When it comes to effective marketing strategies, content is the new way forward, with UK marketers now allocating 31% of total marketing spend on producing content. Whether it is small businesses using social media or Google launching their “Think Quarterly” publication, every marketer wants in. But an average of 27,000,000 pieces of content are shared each day. So unless you have a strategy to cut through the noise that trumps everyone else’s, you are pretty much throwing your marketing budget down the drain.
Being honest, you can only cut through the noise if you’re willing to adopt a publisher’s approach – placing the reader at the centre. That’s because when it comes to producing content, publishing values trump marketing values – relevant, engaging content is inherent in the very philosophy and execution of the business of publishing. Marketing blogger Greg Satell has been backing this stance for a while: “In reality, successful marketers must attain three core objectives: awareness, sales and advocacy. Successful publishers, on the other hand, have one: build a meaningful relationship with the audience.” That’s why the goals and approach of publishers are so valuable to marketers who can get out of their own way when building a content strategy. Creating content that is unique, thought-provoking, exciting, intelligent, educational and high impact whets the appetites of the target audience and builds the kind of engagement publishers get every day – the kind of engagement worth gold dust to marketers. What VPs of Marketing and CMOs therefore need to internalise, and become so convinced of that getting the rest of the C-Suite on board becomes a matter of great ease, is that it’s not really “thought leadership” if you’re just doing what everyone else is doing.
As Raconteur publish several special reports that touch on the impact of “Big Data”, I understand that it can be tempting to feel pressurised by the “race for ROI” and lead generation expected by C-suite executives. But as a CEO myself, I also know that moving the commercial needle takes serious ingenuity – certainly more than just digital ad campaigns or average content. And, as a publisher, I know that high impact, high value publishing done by brands is precisely what is needed to raise the bar and garner serious interest.

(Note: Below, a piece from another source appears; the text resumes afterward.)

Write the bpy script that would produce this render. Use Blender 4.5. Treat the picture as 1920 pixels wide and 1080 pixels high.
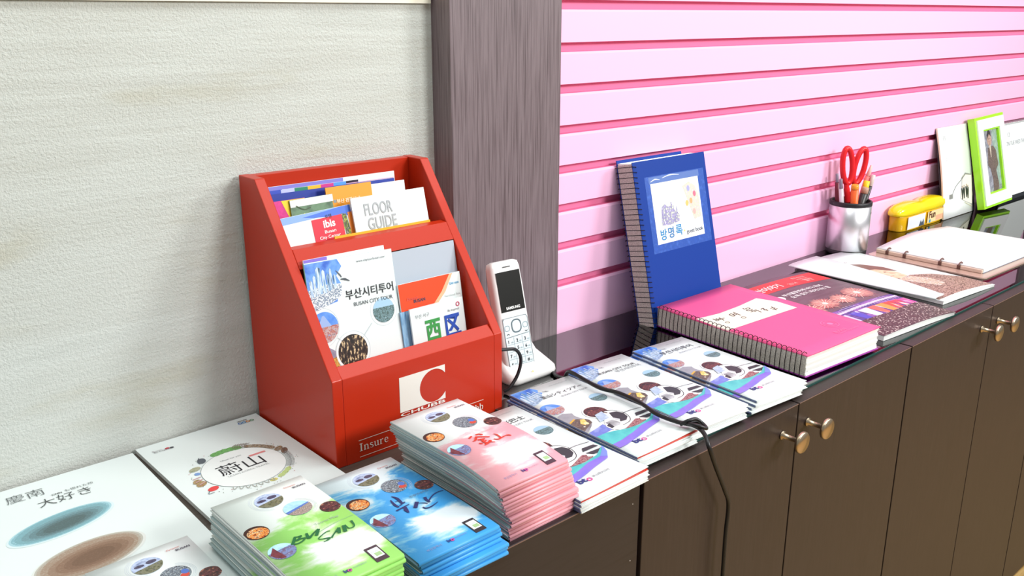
import bpy, bmesh, math, random
from mathutils import Vector, Matrix
R = math.radians
for o in list(bpy.data.objects): bpy.data.objects.remove(o)
SC = bpy.context.scene
COL = SC.collection
rnd = random.Random(7)

# ------------------------------------------------------------------ camera
cd = bpy.data.cameras.new('camera'); cam = bpy.data.objects.new('camera', cd); COL.objects.link(cam)
cam.location = (0.0, -0.8862, 0.4418)
cam.rotation_euler = (R(90 - 16.74), 0, R(-41.83))
cd.sensor_width = 36.0; cd.lens = 1704.0 / 1920 * 36.0; cd.clip_start = 0.02
SC.camera = cam
# ------------------------------------------------------------------ light
SC.view_settings.view_transform = 'Standard'; SC.view_settings.look = 'None'
SC.view_settings.exposure = 0.0; SC.view_settings.gamma = 1.0
try: SC.view_settings.use_curve_mapping = False
except Exception: pass
W = bpy.data.worlds.new('world'); SC.world = W; W.use_nodes = True
bg = W.node_tree.nodes['Background']; bg.inputs[0].default_value = (0.93, 1.0, 0.985, 1); bg.inputs[1].default_value = 0.29
def area(name, loc, target, sx, sy, power, color=(1, 1, 1)):
    l = bpy.data.lights.new(name, 'AREA'); l.shape = 'RECTANGLE'; l.size = sx; l.size_y = sy; l.energy = power; l.color = color
    o = bpy.data.objects.new(name, l); COL.objects.link(o); o.location = loc
    o.rotation_euler = (Vector(target) - Vector(loc)).to_track_quat('-Z', 'Y').to_euler()
    return o
area('key_light', (1.55, -2.65, 1.35), (0.7, -0.1, 0.1), 0.7, 0.5, 46, (1.0, 0.99, 0.975))
area('key_light', (2.75, -2.05, 1.30), (0.9, -0.1, 0.1), 0.6, 0.5, 34, (1.0, 0.99, 0.975))
area('ceiling_light', (0.95, -0.78, 1.85), (0.95, -0.6, 0.0), 2.8, 0.6, 30, (0.95, 1.0, 1.0))

# ------------------------------------------------------------------ materials
def lin(c):
    if isinstance(c, str):
        c = [int(c[i:i + 2], 16) / 255 for i in (0, 2, 4)]
    return tuple(((v / 12.92) if v <= .04045 else ((v + .055) / 1.055) ** 2.4) for v in c) + (1.0,)
MATS = {}
def base(name, col, rough=.5, metal=0.0, spec=.5, coat=0.0):
    if name in MATS: return MATS[name]
    m = bpy.data.materials.new(name); m.use_nodes = True
    b = m.node_tree.nodes['Principled BSDF']
    b.inputs['Base Color'].default_value = lin(col); b.inputs['Roughness'].default_value = rough
    b.inputs['Metallic'].default_value = metal; b.inputs['Specular IOR Level'].default_value = spec
    b.inputs['Coat Weight'].default_value = coat; b.inputs['Coat Roughness'].default_value = .08
    MATS[name] = m
    return m
def nd(m, t, **kw):
    n = m.node_tree.nodes.new(t)
    for k, v in kw.items():
        if k.startswith('i_'): n.inputs[k[2:].replace('_', ' ')].default_value = v
        else: setattr(n, k, v)
    return n
def ln(m, a, b): m.node_tree.links.new(a, b)
def bsdf(m): return m.node_tree.nodes['Principled BSDF']
def ramp(m, stops, interp='LINEAR'):
    n = nd(m, 'ShaderNodeValToRGB'); cr = n.color_ramp; cr.interpolation = interp
    while len(cr.elements) < len(stops): cr.elements.new(.5)
    for e, (p, c) in zip(cr.elements, stops): e.position = p; e.color = lin(c)
    return n
def objco(m, scale=(1, 1, 1)):
    t = nd(m, 'ShaderNodeTexCoord'); mp = nd(m, 'ShaderNodeMapping'); mp.inputs['Scale'].default_value = scale
    ln(m, t.outputs['Object'], mp.inputs['Vector']); return mp.outputs[0]
def ink(c, rough=.42): return base('ink_' + c, c, rough, 0, .4)
def photo(key, cols, scale=300, st=(1, 1, 1), detail=4, interp='LINEAR', lo=.3, hi=.7):
    if key in MATS: return MATS[key]
    m = base(key, cols[0], .4); co = objco(m, st)
    n = nd(m, 'ShaderNodeTexNoise'); n.inputs['Scale'].default_value = scale; n.inputs['Detail'].default_value = detail
    ln(m, co, n.inputs['Vector'])
    k = len(cols) - 1
    r = ramp(m, [(lo + (hi - lo) * i / k, c) for i, c in enumerate(cols)], interp)
    ln(m, n.outputs[0], r.inputs[0]); ln(m, r.outputs[0], bsdf(m).inputs['Base Color']); return m
def wash(key, col, h, paper, start=.42, k=2.4, col2=None, streak=.5):
    """printed watercolour wash on a white cover: colour appears below v=start in cloud-like patches"""
    if key in MATS: return MATS[key]
    m = base(key, col, .36, 0, .5); t = nd(m, 'ShaderNodeTexCoord'); s = nd(m, 'ShaderNodeSeparateXYZ'); ln(m, t.outputs['Object'], s.inputs[0])
    v = nd(m, 'ShaderNodeMath', operation='MULTIPLY'); ln(m, s.outputs[1], v.inputs[0]); v.inputs[1].default_value = -1.0 / h
    mp = nd(m, 'ShaderNodeMapping'); mp.inputs['Scale'].default_value = (1, 1.9, 1); mp.inputs['Rotation'].default_value = (0, 0, R(24)); ln(m, t.outputs['Object'], mp.inputs[0])
    n = nd(m, 'ShaderNodeTexNoise'); n.inputs['Scale'].default_value = 17; n.inputs['Detail'].default_value = 9; n.inputs['Roughness'].default_value = .58; n.inputs['Distortion'].default_value = .7
    ln(m, mp.outputs[0], n.inputs['Vector'])
    # colour from v=start downward, broken by noise, a white cloud near the middle and solid colour at the front fold
    def mth(op, x, y=None, clamp=False):
        q = nd(m, 'ShaderNodeMath', operation=op, use_clamp=clamp)
        for i_, w_ in enumerate((x, y)):
            if w_ is None: continue
            if isinstance(w_, (int, float)): q.inputs[i_].default_value = w_
            else: ln(m, w_, q.inputs[i_])
        return q.outputs[0]
    U = mth('MULTIPLY', s.outputs[0], 1 / .084); V = v.outputs[0]
    body = mth('MINIMUM', mth('MULTIPLY', mth('SUBTRACT', V, start), k * 4), streak)
    nz = mth('MULTIPLY', mth('SUBTRACT', n.outputs[0], .5), 7.0)
    du = mth('MULTIPLY', mth('SUBTRACT', mth('SUBTRACT', U, mth('MULTIPLY', mth('SUBTRACT', .78, V), .7)), .62), 2.2); dv = mth('MULTIPLY', mth('SUBTRACT', V, .78), 4.2)
    cloud = mth('MULTIPLY', mth('SUBTRACT', 1.0, mth('SQRT', mth('ADD', mth('MULTIPLY', du, du), mth('MULTIPLY', dv, dv)))), 1.0, True)
    front = mth('MULTIPLY', mth('MULTIPLY', mth('SUBTRACT', V, .92), 14.0, True), mth('MULTIPLY', mth('SUBTRACT', 1.02, U), 7.0, True))
    c_ = mth('ADD', mth('SUBTRACT', mth('ADD', body, nz), mth('MULTIPLY', cloud, 2.5)), mth('MULTIPLY', front, 2.6), True)
    class _C: outputs = [c_]
    c = _C
    r = ramp(m, [(0, paper), (.55, col2 or col), (1, col)]); ln(m, c.outputs[0], r.inputs[0]); ln(m, r.outputs[0], bsdf(m).inputs['Base Color'])
    return m
def mix_streak(m, scale, st, cols, lo=.35, hi=.65, bump=0, bdist=.001, detail=6):
    co = objco(m, st); n = nd(m, 'ShaderNodeTexNoise'); n.inputs['Scale'].default_value = scale; n.inputs['Detail'].default_value = detail
    ln(m, co, n.inputs['Vector']); k = len(cols) - 1
    r = ramp(m, [(lo + (hi - lo) * i / max(k, 1), c) for i, c in enumerate(cols)])
    ln(m, n.outputs[0], r.inputs[0]); ln(m, r.outputs[0], bsdf(m).inputs['Base Color'])
    if bump:
        b = nd(m, 'ShaderNodeBump'); b.inputs['Strength'].default_value = bump; b.inputs['Distance'].default_value = bdist
        ln(m, n.outputs[0], b.inputs['Height']); ln(m, b.outputs[0], bsdf(m).inputs['Normal'])
    return m

PAPER = base('white_paper', 'F1F4F2', .45)
GLOSSP = base('glossy_white_paper', 'EAF2F1', .28, 0, .5)
EDGE = base('page_edge_grey_blue', 'A9BDBF', .6)
EDGEB = base('page_edge_blue', '6F8FA0', .6)
EDGEW = base('page_edge_white', 'E4E6E2', .6)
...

Adopting an editorial mindset is the first step. Good publishers relentlessly focus on providing readers with information and analysis that they cannot access elsewhere, commissioning only best-in-class, independent journalists. An editorial mindset also means taking the time to think about and invest in the format, the layout, the entire user experience of your content. Are you collecting the best data in your industry to produce your infographics? Are your designs conceived with originality, as a publishing house would do?
An editorial mindset also means treating deadlines for your content as if you were going to press. A mistake I constantly see brand marketers make is to get mired in layers of signoffs and edits, pushing back the release date of publishing projects by whole quarters at times. This only brings the team further and further away from the original goal and gumption behind the project.
On another note, if you’re anything like me, the paper you picked up this morning on the way into the office was The Times. The great thing about Times content is that it’s quite clearly Times content – it couldn’t be anything else. A publisher has a particular style, tone and approach to content, which is why you’d easily be able to pick up an unnamed article and know whether it was from the The Week or The Economist. So another publisher’s building block to add to your strategy is to choose a consistent approach and religiously stick to it, regardless of the internal stakeholder pressure. Create a distinct voice and style for your brand as a publisher that will become recognisable to your core audience and carve out a regular following depending on your chosen strategy. It’s the same reason some people prefer The Week to The Economist, or choose to watch Vice News on Youtube instead.
Ultimately it’s because an editorial mindset focuses on the experience of knowledge – not on selling or telling – and that’s why it’s better than what marketers typically do. If you focus on doing that well; adding metrics, tracking forms and other ROI analysis will be much more effective later on. We live in an intelligence culture where knowledge is the most prized commodity, especially amongst time-poor business decision-makers – and playing up to that, recognising it and building a strategy around that reality, is stepping up to the plate as a successful content marketer.